**Problem requirements**
Transcribe every line exactly. Leave the pictures behind.
---+---
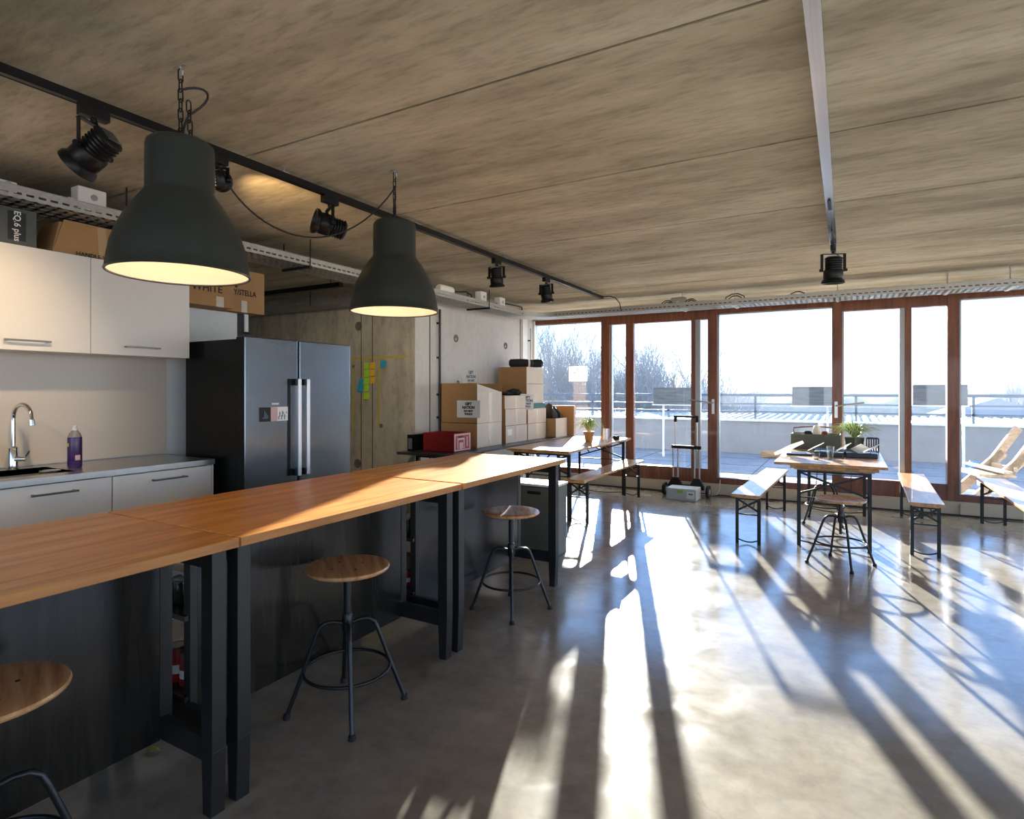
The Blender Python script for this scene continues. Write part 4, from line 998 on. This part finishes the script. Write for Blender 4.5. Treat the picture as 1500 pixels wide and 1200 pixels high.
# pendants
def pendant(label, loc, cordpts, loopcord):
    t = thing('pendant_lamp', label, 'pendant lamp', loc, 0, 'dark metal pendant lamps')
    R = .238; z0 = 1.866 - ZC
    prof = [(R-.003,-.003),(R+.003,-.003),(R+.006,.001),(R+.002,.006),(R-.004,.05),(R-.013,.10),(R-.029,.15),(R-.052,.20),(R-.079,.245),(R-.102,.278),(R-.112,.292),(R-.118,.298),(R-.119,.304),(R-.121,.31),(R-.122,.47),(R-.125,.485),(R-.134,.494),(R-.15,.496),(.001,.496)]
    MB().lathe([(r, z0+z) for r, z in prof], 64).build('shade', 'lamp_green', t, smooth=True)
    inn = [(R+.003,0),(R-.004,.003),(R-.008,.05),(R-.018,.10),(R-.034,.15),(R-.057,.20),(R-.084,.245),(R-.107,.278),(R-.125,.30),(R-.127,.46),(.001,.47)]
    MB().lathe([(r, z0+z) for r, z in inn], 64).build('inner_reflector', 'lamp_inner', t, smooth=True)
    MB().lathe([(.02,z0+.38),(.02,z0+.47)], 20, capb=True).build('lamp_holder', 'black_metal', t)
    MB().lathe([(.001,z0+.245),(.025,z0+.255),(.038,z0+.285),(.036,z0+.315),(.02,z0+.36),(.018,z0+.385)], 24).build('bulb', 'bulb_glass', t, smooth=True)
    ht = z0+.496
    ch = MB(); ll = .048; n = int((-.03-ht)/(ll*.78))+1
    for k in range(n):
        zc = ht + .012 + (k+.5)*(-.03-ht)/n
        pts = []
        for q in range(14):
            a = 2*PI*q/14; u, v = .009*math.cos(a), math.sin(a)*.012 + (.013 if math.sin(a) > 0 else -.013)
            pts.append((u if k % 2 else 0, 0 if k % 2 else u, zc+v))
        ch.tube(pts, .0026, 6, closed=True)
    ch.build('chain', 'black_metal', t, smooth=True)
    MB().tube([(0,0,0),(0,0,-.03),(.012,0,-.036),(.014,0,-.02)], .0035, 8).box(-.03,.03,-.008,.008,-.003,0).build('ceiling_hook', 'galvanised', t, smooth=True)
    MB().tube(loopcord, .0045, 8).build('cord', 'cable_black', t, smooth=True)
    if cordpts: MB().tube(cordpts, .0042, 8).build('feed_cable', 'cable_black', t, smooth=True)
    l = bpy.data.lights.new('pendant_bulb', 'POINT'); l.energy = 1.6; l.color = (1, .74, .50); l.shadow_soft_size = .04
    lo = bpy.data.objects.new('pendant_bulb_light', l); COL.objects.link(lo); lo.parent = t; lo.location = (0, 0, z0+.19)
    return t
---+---
**Output of the exercise**
The Blender Python script for this scene continues. Write part 4, from line 998 on. This part finishes the script. Write for Blender 4.5. Treat the picture as 1500 pixels wide and 1200 pixels high.
# pendants
def pendant(label, loc, cordpts, loopcord):
    t = thing('pendant_lamp', label, 'pendant lamp', loc, 0, 'dark metal pendant lamps')
    R = .238; z0 = 1.866 - ZC
    prof = [(R-.003,-.003),(R+.003,-.003),(R+.006,.001),(R+.002,.006),(R-.004,.05),(R-.013,.10),(R-.029,.15),(R-.052,.20),(R-.079,.245),(R-.102,.278),(R-.112,.292),(R-.118,.298),(R-.119,.304),(R-.121,.31),(R-.122,.47),(R-.125,.485),(R-.134,.494),(R-.15,.496),(.001,.496)]
    MB().lathe([(r, z0+z) for r, z in prof], 64).build('shade', 'lamp_green', t, smooth=True)
    inn = [(R+.003,0),(R-.004,.003),(R-.008,.05),(R-.018,.10),(R-.034,.15),(R-.057,.20),(R-.084,.245),(R-.107,.278),(R-.125,.30),(R-.127,.46),(.001,.47)]
    MB().lathe([(r, z0+z) for r, z in inn], 64).build('inner_reflector', 'lamp_inner', t, smooth=True)
    MB().lathe([(.02,z0+.38),(.02,z0+.47)], 20, capb=True).build('lamp_holder', 'black_metal', t)
    MB().lathe([(.001,z0+.245),(.025,z0+.255),(.038,z0+.285),(.036,z0+.315),(.02,z0+.36),(.018,z0+.385)], 24).build('bulb', 'bulb_glass', t, smooth=True)
    ht = z0+.496
    ch = MB(); ll = .048; n = int((-.03-ht)/(ll*.78))+1
    for k in range(n):
        zc = ht + .012 + (k+.5)*(-.03-ht)/n
        pts = []
        for q in range(14):
            a = 2*PI*q/14; u, v = .009*math.cos(a), math.sin(a)*.012 + (.013 if math.sin(a) > 0 else -.013)
            pts.append((u if k % 2 else 0, 0 if k % 2 else u, zc+v))
        ch.tube(pts, .0026, 6, closed=True)
    ch.build('chain', 'black_metal', t, smooth=True)
    MB().tube([(0,0,0),(0,0,-.03),(.012,0,-.036),(.014,0,-.02)], .0035, 8).box(-.03,.03,-.008,.008,-.003,0).build('ceiling_hook', 'galvanised', t, smooth=True)
    MB().tube(loopcord, .0045, 8).build('cord', 'cable_black', t, smooth=True)
    if cordpts: MB().tube(cordpts, .0042, 8).build('feed_cable', 'cable_black', t, smooth=True)
    l = bpy.data.lights.new('pendant_bulb', 'POINT'); l.energy = 1.6; l.color = (1, .74, .50); l.shadow_soft_size = .04
    lo = bpy.data.objects.new('pendant_bulb_light', l); COL.objects.link(lo); lo.parent = t; lo.location = (0, 0, z0+.19)
    return t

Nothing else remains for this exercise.